**Information supplied:**
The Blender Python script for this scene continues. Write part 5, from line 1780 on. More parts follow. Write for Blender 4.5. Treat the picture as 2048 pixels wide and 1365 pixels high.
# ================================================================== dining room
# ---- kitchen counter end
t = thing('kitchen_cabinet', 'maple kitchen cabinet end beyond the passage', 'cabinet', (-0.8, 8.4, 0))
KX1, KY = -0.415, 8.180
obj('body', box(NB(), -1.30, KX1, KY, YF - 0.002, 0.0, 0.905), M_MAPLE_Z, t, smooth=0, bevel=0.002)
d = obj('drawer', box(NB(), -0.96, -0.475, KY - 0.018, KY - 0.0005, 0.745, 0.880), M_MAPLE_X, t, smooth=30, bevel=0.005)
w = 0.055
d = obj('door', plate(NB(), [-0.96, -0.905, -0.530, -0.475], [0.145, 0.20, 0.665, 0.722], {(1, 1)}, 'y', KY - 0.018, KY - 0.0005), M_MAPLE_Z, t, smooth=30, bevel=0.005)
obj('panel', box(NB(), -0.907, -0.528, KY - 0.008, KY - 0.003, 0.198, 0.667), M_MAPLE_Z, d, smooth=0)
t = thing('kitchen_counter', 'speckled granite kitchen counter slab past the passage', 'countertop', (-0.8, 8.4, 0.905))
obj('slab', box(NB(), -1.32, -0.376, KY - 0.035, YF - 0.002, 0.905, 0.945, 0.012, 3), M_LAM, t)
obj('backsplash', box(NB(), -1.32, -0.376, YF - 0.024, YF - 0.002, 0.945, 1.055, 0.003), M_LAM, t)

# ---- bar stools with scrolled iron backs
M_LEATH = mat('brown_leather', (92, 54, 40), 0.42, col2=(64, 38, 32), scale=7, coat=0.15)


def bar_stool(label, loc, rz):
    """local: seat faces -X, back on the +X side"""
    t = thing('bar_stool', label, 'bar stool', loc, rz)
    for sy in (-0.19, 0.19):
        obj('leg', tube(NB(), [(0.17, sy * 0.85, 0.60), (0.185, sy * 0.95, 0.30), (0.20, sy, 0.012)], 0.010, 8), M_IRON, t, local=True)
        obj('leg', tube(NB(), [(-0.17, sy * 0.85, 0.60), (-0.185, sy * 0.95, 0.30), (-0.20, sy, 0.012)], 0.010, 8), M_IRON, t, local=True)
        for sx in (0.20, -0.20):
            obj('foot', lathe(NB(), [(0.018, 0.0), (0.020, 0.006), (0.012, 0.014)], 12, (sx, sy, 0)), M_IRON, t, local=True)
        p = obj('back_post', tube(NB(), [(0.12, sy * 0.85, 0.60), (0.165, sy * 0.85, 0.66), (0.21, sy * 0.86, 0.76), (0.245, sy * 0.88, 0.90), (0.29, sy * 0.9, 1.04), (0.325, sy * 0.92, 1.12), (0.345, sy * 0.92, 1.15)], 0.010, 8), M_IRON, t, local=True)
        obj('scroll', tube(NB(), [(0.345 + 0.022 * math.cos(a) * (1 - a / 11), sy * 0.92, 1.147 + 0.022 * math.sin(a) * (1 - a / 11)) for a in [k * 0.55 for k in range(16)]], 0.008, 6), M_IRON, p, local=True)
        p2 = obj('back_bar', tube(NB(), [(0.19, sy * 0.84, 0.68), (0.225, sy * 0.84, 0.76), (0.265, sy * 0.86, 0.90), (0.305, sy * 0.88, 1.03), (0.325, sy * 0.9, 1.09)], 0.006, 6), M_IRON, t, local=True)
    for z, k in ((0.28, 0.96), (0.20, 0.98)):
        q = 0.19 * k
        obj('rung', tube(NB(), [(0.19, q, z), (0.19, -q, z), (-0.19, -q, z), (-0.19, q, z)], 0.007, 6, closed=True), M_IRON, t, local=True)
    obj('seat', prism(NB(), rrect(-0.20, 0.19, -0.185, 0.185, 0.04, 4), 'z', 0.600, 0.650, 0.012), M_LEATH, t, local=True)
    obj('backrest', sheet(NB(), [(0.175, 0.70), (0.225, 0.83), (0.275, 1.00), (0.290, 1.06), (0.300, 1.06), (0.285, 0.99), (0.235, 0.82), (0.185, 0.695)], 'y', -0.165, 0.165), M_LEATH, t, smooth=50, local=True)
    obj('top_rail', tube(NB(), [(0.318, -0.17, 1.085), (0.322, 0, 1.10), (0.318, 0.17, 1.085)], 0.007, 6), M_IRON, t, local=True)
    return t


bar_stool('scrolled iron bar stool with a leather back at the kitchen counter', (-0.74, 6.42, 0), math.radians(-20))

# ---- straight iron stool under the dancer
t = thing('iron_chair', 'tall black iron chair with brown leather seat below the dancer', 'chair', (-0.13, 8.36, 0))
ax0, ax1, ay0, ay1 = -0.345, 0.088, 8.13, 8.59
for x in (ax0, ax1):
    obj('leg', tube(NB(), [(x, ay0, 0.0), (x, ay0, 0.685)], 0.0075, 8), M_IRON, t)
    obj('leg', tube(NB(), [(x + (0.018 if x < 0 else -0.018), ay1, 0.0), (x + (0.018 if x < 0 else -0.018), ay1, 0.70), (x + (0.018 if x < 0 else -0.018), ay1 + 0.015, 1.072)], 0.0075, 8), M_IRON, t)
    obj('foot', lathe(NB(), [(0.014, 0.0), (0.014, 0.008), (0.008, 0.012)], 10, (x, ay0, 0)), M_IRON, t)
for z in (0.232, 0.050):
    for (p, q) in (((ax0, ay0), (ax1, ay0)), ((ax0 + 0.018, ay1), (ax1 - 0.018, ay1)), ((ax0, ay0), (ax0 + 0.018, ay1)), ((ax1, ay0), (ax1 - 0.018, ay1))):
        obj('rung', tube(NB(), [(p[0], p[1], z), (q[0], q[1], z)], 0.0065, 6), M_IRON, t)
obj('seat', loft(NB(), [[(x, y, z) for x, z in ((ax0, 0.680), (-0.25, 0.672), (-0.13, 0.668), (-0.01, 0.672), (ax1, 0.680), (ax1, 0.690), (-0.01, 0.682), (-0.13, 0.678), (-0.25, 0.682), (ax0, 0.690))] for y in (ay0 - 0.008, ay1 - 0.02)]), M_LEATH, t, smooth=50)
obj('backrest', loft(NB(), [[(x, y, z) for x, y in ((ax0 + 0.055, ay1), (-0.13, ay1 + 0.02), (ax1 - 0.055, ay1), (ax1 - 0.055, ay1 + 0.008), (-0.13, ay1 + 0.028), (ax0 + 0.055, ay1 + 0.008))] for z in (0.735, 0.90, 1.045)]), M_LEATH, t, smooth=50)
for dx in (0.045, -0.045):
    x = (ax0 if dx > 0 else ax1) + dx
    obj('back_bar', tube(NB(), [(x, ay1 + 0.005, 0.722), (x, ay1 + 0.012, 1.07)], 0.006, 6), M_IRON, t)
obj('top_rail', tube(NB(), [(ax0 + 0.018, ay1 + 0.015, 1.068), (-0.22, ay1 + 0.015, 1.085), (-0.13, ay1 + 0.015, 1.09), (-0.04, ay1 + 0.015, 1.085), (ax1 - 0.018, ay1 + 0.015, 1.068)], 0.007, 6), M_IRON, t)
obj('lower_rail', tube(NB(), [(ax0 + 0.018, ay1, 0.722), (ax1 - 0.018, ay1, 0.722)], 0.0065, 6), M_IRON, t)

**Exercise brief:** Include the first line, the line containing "32), scale=7, coat=0.15)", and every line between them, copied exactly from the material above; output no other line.

**Output for this exercise:**
The Blender Python script for this scene continues. Write part 5, from line 1780 on. More parts follow. Write for Blender 4.5. Treat the picture as 2048 pixels wide and 1365 pixels high.
# ================================================================== dining room
# ---- kitchen counter end
t = thing('kitchen_cabinet', 'maple kitchen cabinet end beyond the passage', 'cabinet', (-0.8, 8.4, 0))
KX1, KY = -0.415, 8.180
obj('body', box(NB(), -1.30, KX1, KY, YF - 0.002, 0.0, 0.905), M_MAPLE_Z, t, smooth=0, bevel=0.002)
d = obj('drawer', box(NB(), -0.96, -0.475, KY - 0.018, KY - 0.0005, 0.745, 0.880), M_MAPLE_X, t, smooth=30, bevel=0.005)
w = 0.055
d = obj('door', plate(NB(), [-0.96, -0.905, -0.530, -0.475], [0.145, 0.20, 0.665, 0.722], {(1, 1)}, 'y', KY - 0.018, KY - 0.0005), M_MAPLE_Z, t, smooth=30, bevel=0.005)
obj('panel', box(NB(), -0.907, -0.528, KY - 0.008, KY - 0.003, 0.198, 0.667), M_MAPLE_Z, d, smooth=0)
t = thing('kitchen_counter', 'speckled granite kitchen counter slab past the passage', 'countertop', (-0.8, 8.4, 0.905))
obj('slab', box(NB(), -1.32, -0.376, KY - 0.035, YF - 0.002, 0.905, 0.945, 0.012, 3), M_LAM, t)
obj('backsplash', box(NB(), -1.32, -0.376, YF - 0.024, YF - 0.002, 0.945, 1.055, 0.003), M_LAM, t)

# ---- bar stools with scrolled iron backs
M_LEATH = mat('brown_leather', (92, 54, 40), 0.42, col2=(64, 38, 32), scale=7, coat=0.15)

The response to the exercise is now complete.